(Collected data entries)
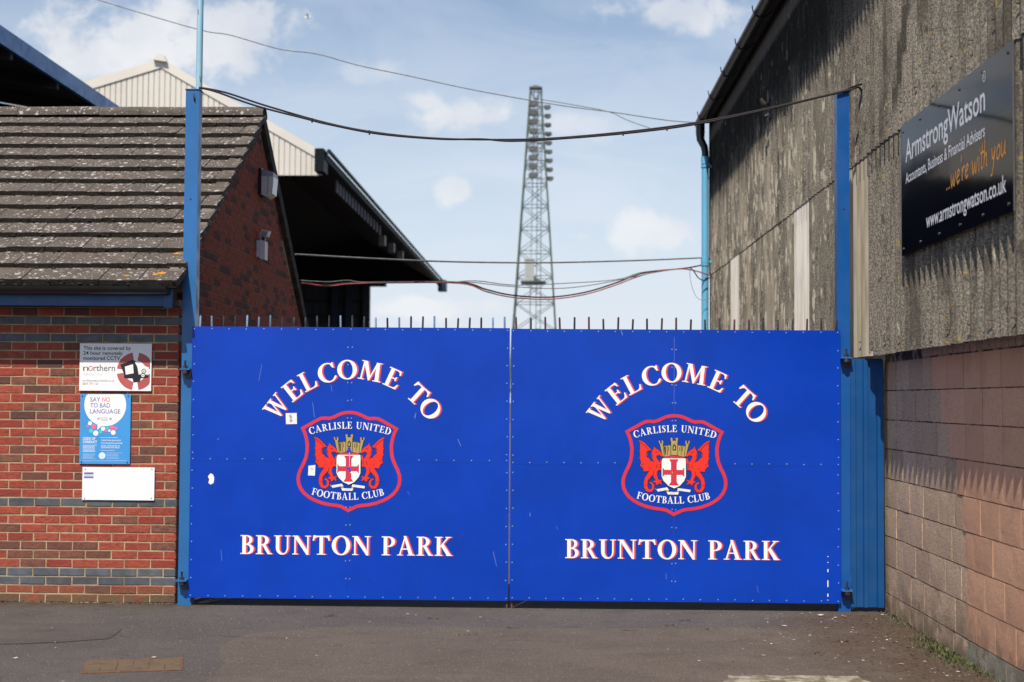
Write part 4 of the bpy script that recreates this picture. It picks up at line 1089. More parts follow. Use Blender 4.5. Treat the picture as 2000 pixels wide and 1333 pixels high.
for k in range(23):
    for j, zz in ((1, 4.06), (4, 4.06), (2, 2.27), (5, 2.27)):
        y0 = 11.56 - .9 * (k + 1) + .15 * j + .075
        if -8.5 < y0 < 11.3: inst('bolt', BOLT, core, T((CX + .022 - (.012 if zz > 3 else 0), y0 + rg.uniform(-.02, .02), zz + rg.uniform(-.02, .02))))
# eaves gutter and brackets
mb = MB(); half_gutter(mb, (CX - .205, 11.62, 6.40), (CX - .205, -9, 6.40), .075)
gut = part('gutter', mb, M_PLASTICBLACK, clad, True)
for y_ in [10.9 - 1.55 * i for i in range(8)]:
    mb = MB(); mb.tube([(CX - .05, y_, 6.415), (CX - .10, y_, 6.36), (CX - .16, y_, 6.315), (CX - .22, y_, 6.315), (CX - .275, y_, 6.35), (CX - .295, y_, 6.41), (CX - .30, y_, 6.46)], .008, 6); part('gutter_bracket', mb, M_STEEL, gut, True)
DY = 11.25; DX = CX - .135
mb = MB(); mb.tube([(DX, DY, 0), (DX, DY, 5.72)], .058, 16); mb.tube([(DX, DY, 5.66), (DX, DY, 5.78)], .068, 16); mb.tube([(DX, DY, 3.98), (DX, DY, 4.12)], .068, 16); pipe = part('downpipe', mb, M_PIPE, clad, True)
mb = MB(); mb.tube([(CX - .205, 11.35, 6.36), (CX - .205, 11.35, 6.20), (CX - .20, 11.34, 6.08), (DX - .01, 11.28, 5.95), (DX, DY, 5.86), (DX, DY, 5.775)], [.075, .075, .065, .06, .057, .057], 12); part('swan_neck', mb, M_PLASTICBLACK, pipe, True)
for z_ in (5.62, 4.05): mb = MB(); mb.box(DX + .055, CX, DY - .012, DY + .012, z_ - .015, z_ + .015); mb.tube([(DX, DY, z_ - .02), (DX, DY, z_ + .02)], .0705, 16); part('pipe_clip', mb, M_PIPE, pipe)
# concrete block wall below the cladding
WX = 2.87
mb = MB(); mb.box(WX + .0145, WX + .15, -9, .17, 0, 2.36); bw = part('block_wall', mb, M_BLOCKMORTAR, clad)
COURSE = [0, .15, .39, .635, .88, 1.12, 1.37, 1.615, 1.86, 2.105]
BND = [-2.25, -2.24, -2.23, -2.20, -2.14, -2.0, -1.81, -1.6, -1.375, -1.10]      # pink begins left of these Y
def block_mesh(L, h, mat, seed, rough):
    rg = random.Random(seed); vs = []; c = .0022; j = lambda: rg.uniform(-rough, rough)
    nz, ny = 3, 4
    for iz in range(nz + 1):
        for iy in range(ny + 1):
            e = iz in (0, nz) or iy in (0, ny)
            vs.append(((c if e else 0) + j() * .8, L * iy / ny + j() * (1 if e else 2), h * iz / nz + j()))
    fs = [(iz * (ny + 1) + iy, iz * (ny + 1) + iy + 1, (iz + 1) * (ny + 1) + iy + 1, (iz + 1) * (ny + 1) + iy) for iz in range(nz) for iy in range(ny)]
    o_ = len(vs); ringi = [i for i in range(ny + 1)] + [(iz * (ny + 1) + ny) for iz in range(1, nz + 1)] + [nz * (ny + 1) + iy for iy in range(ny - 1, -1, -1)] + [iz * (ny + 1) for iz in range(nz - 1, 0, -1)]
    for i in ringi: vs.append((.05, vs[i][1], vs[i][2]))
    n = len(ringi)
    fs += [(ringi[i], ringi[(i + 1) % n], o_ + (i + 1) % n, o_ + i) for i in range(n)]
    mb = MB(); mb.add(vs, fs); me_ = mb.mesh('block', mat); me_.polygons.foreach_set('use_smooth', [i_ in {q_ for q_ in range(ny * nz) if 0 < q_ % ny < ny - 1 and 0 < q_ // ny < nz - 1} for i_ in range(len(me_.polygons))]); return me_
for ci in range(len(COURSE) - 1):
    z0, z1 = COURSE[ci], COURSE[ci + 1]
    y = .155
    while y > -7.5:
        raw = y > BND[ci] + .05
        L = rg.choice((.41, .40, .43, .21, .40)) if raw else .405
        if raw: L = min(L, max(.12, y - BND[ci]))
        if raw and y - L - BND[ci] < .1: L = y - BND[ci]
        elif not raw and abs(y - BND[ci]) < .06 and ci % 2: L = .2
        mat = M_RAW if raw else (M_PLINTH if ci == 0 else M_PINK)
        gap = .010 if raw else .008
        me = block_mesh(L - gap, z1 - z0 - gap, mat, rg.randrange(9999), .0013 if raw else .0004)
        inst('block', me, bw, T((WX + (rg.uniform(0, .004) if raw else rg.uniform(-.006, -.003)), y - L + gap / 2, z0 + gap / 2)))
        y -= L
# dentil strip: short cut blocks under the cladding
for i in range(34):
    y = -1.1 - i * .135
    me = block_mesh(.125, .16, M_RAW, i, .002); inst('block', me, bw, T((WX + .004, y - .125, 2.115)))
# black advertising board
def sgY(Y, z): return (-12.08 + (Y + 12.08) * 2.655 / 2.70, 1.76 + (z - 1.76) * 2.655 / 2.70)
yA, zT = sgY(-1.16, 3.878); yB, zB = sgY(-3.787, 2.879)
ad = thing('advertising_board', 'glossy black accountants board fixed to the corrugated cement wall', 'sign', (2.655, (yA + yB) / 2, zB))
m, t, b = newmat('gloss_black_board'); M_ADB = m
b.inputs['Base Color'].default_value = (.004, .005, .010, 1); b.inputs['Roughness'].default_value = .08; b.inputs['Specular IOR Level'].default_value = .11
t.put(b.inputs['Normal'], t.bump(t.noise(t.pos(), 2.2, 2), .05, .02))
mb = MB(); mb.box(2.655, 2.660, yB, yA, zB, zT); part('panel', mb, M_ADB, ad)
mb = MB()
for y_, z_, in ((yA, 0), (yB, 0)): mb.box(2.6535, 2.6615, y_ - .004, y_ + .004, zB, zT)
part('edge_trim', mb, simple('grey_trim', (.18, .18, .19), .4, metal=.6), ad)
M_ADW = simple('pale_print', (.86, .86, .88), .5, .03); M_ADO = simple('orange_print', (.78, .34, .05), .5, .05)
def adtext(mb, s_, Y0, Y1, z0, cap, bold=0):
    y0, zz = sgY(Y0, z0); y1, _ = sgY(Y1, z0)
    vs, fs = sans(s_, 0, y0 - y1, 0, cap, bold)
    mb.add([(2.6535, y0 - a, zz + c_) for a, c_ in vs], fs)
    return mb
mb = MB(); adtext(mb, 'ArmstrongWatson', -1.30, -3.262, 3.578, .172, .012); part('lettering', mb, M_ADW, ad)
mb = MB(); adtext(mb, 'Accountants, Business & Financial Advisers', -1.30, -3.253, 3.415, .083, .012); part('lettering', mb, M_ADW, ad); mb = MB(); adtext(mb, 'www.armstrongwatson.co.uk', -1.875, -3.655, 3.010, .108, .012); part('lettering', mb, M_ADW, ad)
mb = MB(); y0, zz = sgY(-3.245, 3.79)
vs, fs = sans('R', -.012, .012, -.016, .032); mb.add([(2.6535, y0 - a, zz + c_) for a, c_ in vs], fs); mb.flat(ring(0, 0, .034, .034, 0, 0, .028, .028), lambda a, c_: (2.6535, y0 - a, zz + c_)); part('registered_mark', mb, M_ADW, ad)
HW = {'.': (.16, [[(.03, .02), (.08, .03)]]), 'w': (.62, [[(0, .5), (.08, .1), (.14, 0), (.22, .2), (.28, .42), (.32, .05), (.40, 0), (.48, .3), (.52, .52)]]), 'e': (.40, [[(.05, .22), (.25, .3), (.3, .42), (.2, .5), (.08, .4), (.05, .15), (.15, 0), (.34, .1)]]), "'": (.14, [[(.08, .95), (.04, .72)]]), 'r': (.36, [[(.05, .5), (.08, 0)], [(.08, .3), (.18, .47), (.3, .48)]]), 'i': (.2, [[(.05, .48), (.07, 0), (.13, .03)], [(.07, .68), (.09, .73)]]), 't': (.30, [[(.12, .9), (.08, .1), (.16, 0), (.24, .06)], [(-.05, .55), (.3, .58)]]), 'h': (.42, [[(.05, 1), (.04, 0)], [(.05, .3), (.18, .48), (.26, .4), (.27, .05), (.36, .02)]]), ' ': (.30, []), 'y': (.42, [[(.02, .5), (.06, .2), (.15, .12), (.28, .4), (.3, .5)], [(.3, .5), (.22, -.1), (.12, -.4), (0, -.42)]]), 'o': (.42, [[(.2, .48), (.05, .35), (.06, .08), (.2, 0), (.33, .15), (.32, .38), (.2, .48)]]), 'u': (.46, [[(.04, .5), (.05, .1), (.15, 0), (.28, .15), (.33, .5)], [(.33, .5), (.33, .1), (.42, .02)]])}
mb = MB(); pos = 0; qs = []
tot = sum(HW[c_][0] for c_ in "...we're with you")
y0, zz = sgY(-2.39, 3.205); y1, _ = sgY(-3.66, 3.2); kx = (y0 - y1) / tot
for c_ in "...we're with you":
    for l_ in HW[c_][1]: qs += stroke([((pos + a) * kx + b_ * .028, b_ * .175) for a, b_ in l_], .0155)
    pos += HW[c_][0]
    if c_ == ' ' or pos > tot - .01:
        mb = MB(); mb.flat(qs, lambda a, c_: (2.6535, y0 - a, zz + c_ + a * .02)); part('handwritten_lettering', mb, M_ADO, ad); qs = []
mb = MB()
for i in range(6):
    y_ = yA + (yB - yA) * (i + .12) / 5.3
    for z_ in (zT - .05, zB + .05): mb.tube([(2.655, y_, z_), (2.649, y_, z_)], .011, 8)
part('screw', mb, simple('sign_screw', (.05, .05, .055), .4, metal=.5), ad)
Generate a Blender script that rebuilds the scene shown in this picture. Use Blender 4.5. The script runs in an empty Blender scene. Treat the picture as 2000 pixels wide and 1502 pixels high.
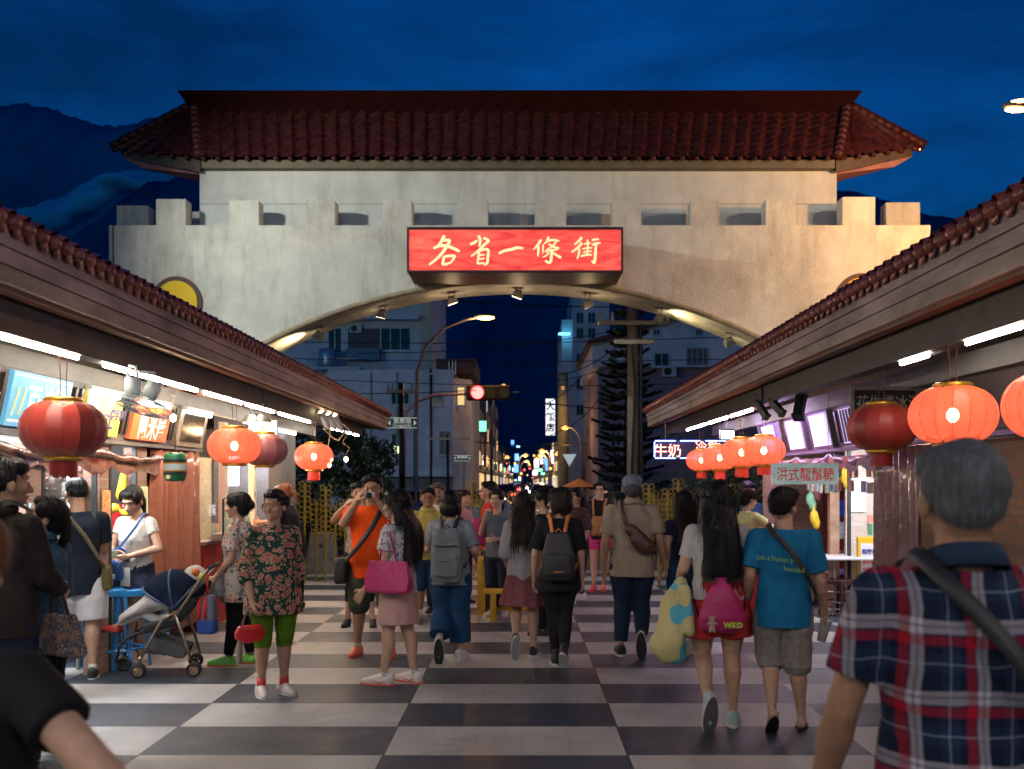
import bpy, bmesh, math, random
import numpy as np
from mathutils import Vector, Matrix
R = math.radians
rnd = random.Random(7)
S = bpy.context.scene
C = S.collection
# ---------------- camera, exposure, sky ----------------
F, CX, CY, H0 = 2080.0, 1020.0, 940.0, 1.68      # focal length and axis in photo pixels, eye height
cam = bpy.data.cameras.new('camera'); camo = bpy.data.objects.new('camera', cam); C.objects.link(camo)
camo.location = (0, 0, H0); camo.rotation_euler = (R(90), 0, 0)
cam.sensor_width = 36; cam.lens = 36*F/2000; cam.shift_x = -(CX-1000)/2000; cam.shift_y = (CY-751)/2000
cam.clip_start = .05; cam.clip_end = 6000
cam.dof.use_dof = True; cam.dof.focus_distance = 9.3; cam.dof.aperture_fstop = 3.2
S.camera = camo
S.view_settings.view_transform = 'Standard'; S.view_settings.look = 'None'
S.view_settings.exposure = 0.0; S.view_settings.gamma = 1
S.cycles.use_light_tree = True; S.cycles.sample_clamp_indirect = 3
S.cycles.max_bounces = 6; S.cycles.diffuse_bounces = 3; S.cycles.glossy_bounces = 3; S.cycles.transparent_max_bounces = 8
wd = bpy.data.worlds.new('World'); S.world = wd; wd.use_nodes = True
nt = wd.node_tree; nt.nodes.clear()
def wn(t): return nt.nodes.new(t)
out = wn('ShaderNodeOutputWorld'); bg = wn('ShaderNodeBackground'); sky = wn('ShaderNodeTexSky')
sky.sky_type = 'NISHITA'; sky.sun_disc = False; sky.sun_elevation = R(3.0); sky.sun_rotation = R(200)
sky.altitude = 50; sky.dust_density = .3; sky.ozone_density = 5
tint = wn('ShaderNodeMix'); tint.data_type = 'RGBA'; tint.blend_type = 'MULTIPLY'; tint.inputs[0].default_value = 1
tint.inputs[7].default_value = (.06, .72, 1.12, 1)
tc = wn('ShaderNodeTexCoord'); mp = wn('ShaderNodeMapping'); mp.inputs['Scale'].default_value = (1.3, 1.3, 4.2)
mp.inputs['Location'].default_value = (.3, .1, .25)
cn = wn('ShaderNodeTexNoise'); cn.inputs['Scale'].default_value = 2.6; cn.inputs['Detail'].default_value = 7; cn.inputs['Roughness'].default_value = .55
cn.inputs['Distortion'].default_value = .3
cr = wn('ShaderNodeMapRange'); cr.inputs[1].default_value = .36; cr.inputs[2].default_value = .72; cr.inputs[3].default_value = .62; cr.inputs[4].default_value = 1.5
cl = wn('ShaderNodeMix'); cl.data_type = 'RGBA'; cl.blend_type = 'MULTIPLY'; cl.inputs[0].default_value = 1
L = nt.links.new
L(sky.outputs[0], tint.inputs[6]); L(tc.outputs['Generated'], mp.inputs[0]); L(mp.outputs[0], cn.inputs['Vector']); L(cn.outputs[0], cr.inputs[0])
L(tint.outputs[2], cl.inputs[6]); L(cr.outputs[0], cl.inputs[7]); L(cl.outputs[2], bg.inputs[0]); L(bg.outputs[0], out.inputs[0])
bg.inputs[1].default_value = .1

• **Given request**
Lines that include the word "Treat" are to be extracted from the data above.

• **Response for this exercise**
Write part 4 of the bpy script that recreates this picture. It picks up at line 1089. More parts follow. Use Blender 4.5. Treat the picture as 2000 pixels wide and 1333 pixels high.
Generate a Blender script that rebuilds the scene shown in this picture. Use Blender 4.5. The script runs in an empty Blender scene. Treat the picture as 2000 pixels wide and 1502 pixels high.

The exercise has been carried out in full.